Monday, May 18, 2009

"The (Ladies) Women's Room"

The author of this book recently died. Marilyn French was labeled a man-hater because of her books and didn't do too much to change any minds about it. The (Ladies) Women's Room came out in 1977. I was a single, working "girl" at that point, still wondering what had happened to the life plan I had anticipated. By then, according to the plan, I should have been married for a few years -- right out of college -- with at least two kids under my belt. My husband would be the sole bread-winner and I would be the faithful full time mom and homemaker. The equal rights movement basically nullified the plan for many in my generation. Rather than accepting the stereotype our mothers had endured, we were now free to chart our own course. We had little guidance to help with this, but books such as Marilyn's gave us the courage to try. I've always been shy. I do not dress provocatively because I don't want to draw attention to myself. However, from the time I was about 15 I have been subjected to catcalls and whistles -- "nice headlights" - "great nokkers" - "ooo baby I'd like to get it on with you" -- you get the picture. It was humiliating and infuriating. Having been raised to be a Lady, I didn't know how to handle it.

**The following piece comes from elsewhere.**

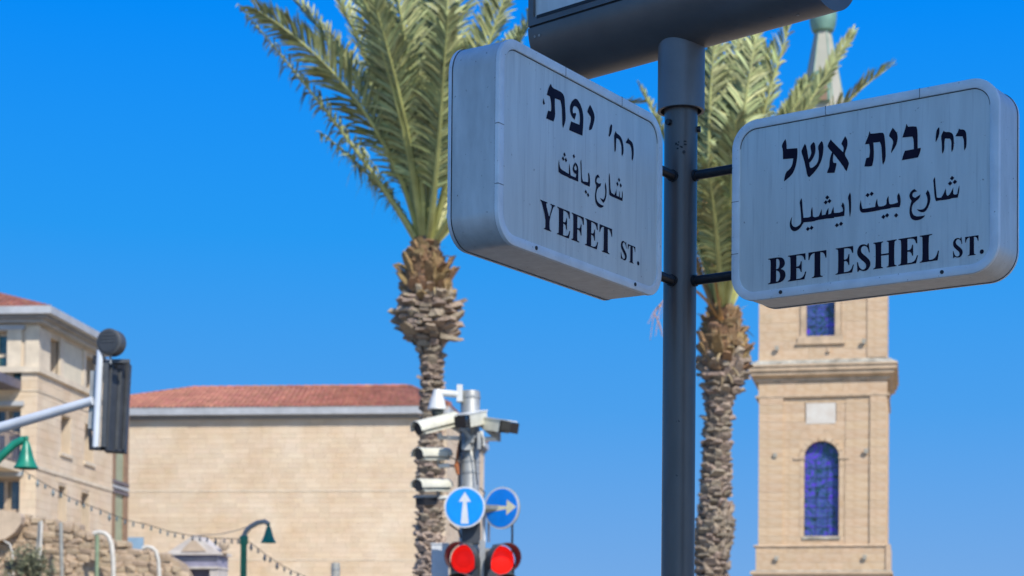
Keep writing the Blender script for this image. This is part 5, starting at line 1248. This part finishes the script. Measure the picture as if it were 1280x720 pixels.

Marilyn's book gave me the courage to hold my head high and keep walking with dignity. Reverberations of the women's movement are hardly noticeable anymore. Girls and young women have virtually the same opportunities as their male counterparts. Like Women's Suffrage, the Equal Rights Amendment is just something they've read about in history books. The women's liberation movement caused a paradigm shift that has enabled more freedom of choice for both men and women. Fathers are now staying home happily and effectively parenting their children while mothers bring home the bacon. During my childhood, this would have been scandalous. Marilyn French was no Susan B. Anthony but she helped to illustrate the need for women to change the ways we think about our lives and personal goals. Thanks, Marilyn.